## Start Given records
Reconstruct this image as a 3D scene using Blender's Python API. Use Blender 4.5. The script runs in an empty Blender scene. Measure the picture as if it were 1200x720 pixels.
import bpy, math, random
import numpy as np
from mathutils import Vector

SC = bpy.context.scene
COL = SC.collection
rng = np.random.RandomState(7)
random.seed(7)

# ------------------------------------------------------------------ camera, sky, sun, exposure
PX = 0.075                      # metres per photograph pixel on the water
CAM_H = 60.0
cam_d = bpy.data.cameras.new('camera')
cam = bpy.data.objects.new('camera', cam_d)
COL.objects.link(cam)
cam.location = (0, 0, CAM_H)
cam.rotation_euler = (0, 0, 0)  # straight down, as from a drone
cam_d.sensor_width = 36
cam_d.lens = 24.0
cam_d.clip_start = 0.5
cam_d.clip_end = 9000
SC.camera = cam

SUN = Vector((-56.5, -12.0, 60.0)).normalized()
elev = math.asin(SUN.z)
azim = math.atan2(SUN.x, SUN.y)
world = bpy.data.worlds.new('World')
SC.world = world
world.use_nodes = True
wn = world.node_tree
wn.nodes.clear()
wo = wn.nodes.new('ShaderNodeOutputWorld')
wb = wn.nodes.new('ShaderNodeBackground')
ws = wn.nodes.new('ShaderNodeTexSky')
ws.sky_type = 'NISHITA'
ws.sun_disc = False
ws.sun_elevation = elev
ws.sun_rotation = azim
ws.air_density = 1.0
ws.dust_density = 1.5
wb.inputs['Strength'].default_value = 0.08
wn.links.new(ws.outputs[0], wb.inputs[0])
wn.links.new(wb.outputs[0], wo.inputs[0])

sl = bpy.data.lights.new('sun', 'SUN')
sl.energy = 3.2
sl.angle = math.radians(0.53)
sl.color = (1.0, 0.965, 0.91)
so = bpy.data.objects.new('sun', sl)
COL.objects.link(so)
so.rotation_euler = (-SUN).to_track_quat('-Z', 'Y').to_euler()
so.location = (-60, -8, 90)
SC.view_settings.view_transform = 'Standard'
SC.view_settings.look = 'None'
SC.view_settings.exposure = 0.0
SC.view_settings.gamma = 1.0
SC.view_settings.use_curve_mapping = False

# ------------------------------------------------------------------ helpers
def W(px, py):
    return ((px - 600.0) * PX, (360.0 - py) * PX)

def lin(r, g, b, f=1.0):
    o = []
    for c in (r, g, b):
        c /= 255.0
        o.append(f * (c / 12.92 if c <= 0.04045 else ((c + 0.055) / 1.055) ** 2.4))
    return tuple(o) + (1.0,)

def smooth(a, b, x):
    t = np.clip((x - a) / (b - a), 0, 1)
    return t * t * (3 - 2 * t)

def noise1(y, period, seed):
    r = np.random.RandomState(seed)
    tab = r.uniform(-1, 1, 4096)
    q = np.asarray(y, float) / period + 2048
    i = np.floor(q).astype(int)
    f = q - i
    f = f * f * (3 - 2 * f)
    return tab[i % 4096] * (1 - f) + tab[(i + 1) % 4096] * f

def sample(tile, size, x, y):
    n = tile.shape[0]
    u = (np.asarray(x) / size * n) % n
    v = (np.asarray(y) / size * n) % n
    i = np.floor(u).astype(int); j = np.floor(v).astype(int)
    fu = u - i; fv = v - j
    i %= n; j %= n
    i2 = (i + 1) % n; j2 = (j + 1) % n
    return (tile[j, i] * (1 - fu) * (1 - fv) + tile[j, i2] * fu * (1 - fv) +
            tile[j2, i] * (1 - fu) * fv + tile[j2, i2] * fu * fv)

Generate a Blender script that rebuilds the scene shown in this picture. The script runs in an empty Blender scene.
## End Given records
### [The task]
Each line above must be printed exactly as it appears.

### [Result for this task]
Reconstruct this image as a 3D scene using Blender's Python API. Use Blender 4.5. The script runs in an empty Blender scene. Measure the picture as if it were 1200x720 pixels.
import bpy, math, random
import numpy as np
from mathutils import Vector

SC = bpy.context.scene
COL = SC.collection
rng = np.random.RandomState(7)
random.seed(7)

# ------------------------------------------------------------------ camera, sky, sun, exposure
PX = 0.075                      # metres per photograph pixel on the water
CAM_H = 60.0
cam_d = bpy.data.cameras.new('camera')
cam = bpy.data.objects.new('camera', cam_d)
COL.objects.link(cam)
cam.location = (0, 0, CAM_H)
cam.rotation_euler = (0, 0, 0)  # straight down, as from a drone
cam_d.sensor_width = 36
cam_d.lens = 24.0
cam_d.clip_start = 0.5
cam_d.clip_end = 9000
SC.camera = cam

SUN = Vector((-56.5, -12.0, 60.0)).normalized()
elev = math.asin(SUN.z)
azim = math.atan2(SUN.x, SUN.y)
world = bpy.data.worlds.new('World')
SC.world = world
world.use_nodes = True
wn = world.node_tree
wn.nodes.clear()
wo = wn.nodes.new('ShaderNodeOutputWorld')
wb = wn.nodes.new('ShaderNodeBackground')
ws = wn.nodes.new('ShaderNodeTexSky')
ws.sky_type = 'NISHITA'
ws.sun_disc = False
ws.sun_elevation = elev
ws.sun_rotation = azim
ws.air_density = 1.0
ws.dust_density = 1.5
wb.inputs['Strength'].default_value = 0.08
wn.links.new(ws.outputs[0], wb.inputs[0])
wn.links.new(wb.outputs[0], wo.inputs[0])

sl = bpy.data.lights.new('sun', 'SUN')
sl.energy = 3.2
sl.angle = math.radians(0.53)
sl.color = (1.0, 0.965, 0.91)
so = bpy.data.objects.new('sun', sl)
COL.objects.link(so)
so.rotation_euler = (-SUN).to_track_quat('-Z', 'Y').to_euler()
so.location = (-60, -8, 90)
SC.view_settings.view_transform = 'Standard'
SC.view_settings.look = 'None'
SC.view_settings.exposure = 0.0
SC.view_settings.gamma = 1.0
SC.view_settings.use_curve_mapping = False

# ------------------------------------------------------------------ helpers
def W(px, py):
    return ((px - 600.0) * PX, (360.0 - py) * PX)

def lin(r, g, b, f=1.0):
    o = []
    for c in (r, g, b):
        c /= 255.0
        o.append(f * (c / 12.92 if c <= 0.04045 else ((c + 0.055) / 1.055) ** 2.4))
    return tuple(o) + (1.0,)

def smooth(a, b, x):
    t = np.clip((x - a) / (b - a), 0, 1)
    return t * t * (3 - 2 * t)

def noise1(y, period, seed):
    r = np.random.RandomState(seed)
    tab = r.uniform(-1, 1, 4096)
    q = np.asarray(y, float) / period + 2048
    i = np.floor(q).astype(int)
    f = q - i
    f = f * f * (3 - 2 * f)
    return tab[i % 4096] * (1 - f) + tab[(i + 1) % 4096] * f

def sample(tile, size, x, y):
    n = tile.shape[0]
    u = (np.asarray(x) / size * n) % n
    v = (np.asarray(y) / size * n) % n
    i = np.floor(u).astype(int); j = np.floor(v).astype(int)
    fu = u - i; fv = v - j
    i %= n; j %= n
    i2 = (i + 1) % n; j2 = (j + 1) % n
    return (tile[j, i] * (1 - fu) * (1 - fv) + tile[j, i2] * fu * (1 - fv) +
            tile[j2, i] * (1 - fu) * fv + tile[j2, i2] * fu * fv)

Generate a Blender script that rebuilds the scene shown in this picture. The script runs in an empty Blender scene.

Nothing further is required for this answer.